Writing for the majority, Justice John Paul Stevens found that "the city has carefully formulated a development plan that it believes will provide appreciable benefits to the community, including, but not limited to, new jobs and increased tax revenue."

Justice Sandra Day O'Connor, in her swan song before announcing her retirement, wrote in dissent that "the specter of condemnation hangs over all property. Nothing is to prevent the state from replacing any Motel 6 with a Ritz-Carlton, any home with a shopping mall, or any farm with a factory." The usually reticent Justice Clarence Thomas said the majority ruling would fall disproportionately on low-income families, particularly African Americans, whose homes were more likely to be in the way of "progress."

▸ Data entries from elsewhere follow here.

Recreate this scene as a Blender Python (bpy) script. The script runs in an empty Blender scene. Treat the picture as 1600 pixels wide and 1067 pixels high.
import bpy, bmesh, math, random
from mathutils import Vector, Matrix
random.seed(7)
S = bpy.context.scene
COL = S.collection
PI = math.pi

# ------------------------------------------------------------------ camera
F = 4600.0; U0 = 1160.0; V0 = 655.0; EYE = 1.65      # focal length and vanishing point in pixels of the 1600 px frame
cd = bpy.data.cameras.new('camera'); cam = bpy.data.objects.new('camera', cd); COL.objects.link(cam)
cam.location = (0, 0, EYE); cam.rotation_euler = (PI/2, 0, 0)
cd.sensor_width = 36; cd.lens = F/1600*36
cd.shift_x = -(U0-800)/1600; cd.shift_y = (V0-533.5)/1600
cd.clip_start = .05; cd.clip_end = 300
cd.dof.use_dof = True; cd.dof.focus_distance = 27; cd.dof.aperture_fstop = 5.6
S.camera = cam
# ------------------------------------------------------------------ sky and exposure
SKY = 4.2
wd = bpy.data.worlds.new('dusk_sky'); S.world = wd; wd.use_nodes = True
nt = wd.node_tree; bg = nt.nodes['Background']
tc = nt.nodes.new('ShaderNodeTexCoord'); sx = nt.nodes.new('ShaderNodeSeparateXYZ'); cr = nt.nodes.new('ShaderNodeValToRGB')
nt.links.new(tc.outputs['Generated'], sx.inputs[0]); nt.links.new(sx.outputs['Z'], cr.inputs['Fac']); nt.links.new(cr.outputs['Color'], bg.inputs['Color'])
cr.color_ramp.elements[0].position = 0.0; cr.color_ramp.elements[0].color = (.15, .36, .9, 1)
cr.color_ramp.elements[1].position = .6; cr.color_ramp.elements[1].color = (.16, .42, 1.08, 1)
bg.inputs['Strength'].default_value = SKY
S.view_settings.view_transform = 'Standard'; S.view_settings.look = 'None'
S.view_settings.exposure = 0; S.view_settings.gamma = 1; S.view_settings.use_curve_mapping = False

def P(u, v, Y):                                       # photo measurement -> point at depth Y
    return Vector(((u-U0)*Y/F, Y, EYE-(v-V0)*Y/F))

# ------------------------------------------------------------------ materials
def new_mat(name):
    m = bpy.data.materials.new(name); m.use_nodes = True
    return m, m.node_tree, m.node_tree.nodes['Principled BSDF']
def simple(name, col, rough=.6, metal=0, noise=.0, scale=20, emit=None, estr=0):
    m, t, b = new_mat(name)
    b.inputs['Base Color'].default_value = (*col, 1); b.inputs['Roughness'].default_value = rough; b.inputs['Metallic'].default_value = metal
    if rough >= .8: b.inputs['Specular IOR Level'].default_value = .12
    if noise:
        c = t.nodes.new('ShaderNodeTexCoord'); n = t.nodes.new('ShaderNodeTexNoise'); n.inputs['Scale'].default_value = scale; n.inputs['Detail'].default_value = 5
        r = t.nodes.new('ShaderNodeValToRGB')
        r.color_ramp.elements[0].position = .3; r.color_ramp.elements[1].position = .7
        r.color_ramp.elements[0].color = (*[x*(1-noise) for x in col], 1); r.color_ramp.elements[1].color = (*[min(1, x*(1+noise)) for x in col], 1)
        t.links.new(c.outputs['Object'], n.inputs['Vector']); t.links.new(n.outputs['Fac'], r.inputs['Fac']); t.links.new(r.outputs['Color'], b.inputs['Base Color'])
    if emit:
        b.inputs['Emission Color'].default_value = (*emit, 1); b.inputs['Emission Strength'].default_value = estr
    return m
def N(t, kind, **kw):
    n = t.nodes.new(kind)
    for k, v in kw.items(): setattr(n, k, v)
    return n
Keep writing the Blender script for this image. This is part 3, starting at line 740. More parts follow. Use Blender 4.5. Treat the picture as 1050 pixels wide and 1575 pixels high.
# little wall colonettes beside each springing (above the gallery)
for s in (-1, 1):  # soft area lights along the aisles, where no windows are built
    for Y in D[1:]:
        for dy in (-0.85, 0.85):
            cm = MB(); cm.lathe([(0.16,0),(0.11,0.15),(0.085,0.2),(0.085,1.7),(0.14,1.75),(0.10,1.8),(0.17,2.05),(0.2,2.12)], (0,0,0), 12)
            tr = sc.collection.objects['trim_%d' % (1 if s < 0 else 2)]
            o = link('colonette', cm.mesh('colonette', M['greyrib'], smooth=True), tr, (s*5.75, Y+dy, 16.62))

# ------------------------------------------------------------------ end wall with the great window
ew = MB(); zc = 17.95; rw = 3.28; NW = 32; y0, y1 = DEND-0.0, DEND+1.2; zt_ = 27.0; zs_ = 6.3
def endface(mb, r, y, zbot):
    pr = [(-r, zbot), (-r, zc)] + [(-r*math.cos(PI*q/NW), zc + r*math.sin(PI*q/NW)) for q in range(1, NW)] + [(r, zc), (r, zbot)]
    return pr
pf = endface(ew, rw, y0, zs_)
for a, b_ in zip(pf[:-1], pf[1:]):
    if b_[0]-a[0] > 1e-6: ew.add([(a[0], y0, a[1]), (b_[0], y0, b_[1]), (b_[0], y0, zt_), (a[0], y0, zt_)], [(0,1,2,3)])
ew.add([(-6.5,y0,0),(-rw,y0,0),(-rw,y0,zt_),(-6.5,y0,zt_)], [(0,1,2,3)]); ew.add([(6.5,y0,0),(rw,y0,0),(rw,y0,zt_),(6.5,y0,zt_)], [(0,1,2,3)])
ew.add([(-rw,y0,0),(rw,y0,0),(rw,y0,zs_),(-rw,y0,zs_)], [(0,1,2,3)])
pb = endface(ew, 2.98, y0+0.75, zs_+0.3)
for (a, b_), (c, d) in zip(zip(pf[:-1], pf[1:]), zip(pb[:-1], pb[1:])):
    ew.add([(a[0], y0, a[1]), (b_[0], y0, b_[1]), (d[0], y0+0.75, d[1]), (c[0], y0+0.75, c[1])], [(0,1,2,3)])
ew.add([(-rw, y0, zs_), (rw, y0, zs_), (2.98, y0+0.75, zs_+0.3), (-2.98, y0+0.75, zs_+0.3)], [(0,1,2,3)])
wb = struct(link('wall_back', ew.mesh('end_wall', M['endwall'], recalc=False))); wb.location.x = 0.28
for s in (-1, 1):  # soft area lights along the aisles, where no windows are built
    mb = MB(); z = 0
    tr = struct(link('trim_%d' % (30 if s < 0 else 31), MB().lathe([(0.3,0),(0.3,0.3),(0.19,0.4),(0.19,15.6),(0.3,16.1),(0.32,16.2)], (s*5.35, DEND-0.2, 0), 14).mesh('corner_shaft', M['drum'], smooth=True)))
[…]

The Kelo decision certainly has in it the potential for abuse by real estate interests looking to snatch the power of eminent domain for their own ends, and equally by misguided public officials looking to fatten the tax rolls on the unproven premise that their development plan will benefit the community. Property owners in working-class neighborhoods and waterfront areas should feel especially vulnerable.

Is there any relief from Kelo's grasp? Yes. States can follow the example of Washington, whose constitution states, with a few minor exceptions, "Private property shall not be taken for private use." That could take years to accomplish, but it would restore the principle of eminent domain to its rightful place.